The livelihoods of ordinary people are being shaken to the roots as the economy reels under the prolonged recession. In the first half of this year, a record 13,931 people filed for bankruptcy. What is more, the breakup of families due to credit failure is posing a serious social problem. According to a survey by the Credit Rehabilitation Committee, some 8.8 percent of credit delinquents divorced their spouses, and some 7.5 percent separated from their family members.
A look at statistics on household income and spending during the second quarter of this year demonstrates that those in the lower income brackets have fallen into the vicious cycle of debt leading to more debt. Those in the top 20 percent income bracket are saving an average of 1.9 million won ($1,870) per month; those in the bottom 20 percent borrow 89,000 won every month. And while the income of those in the top bracket has gone up by 5.6 percent in the last year, in the bottom bracket the increase has been only 1.7 percent ― which, factoring in a 3-percent increase in consumer prices, amounts to a loss of actual purchasing power.
This polarization trend will not change soon. The recent surge in stock and real estate prices makes it evident that it will only worsen. Underemployment, meanwhile, is driving people to the brink. Only 262,000 jobs per month were being created in the first half of this year, half the rate in the first half of 2004.
The only answer is job creation through economic recovery. The present 3-percent growth rate will only maintain the status quo. Taking into account the recent “jobless growth” phenomenon, the rate needs to be over 5 percent. The Korea Development Institute has warned that even if 5-percent annual growth continues, job creation will fall to a third of the present rate by 2020.

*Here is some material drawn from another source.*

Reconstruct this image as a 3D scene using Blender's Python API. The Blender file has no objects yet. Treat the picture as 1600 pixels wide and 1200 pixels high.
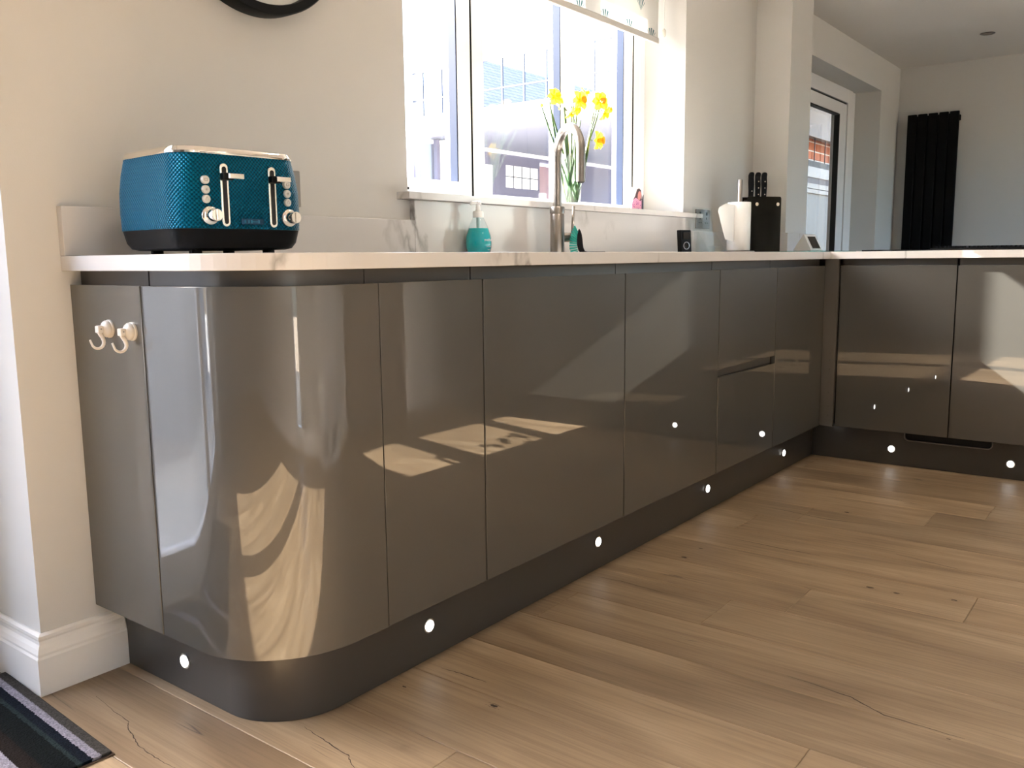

The most important thing to guard against is the temptation to make use of this economic polarization for political gain. The fact that the rich are getting richer and the poor are getting poorer is the fault of the current government’s economic failures; it should not become a reason to “bash the rich.” In economic theory, there is such a thing as the trickle-down effect, in which low-income people eventually benefit from the spending of the well-off. One problem, clearly, is that the rich will spend their money overseas, but keep their purses closed at home.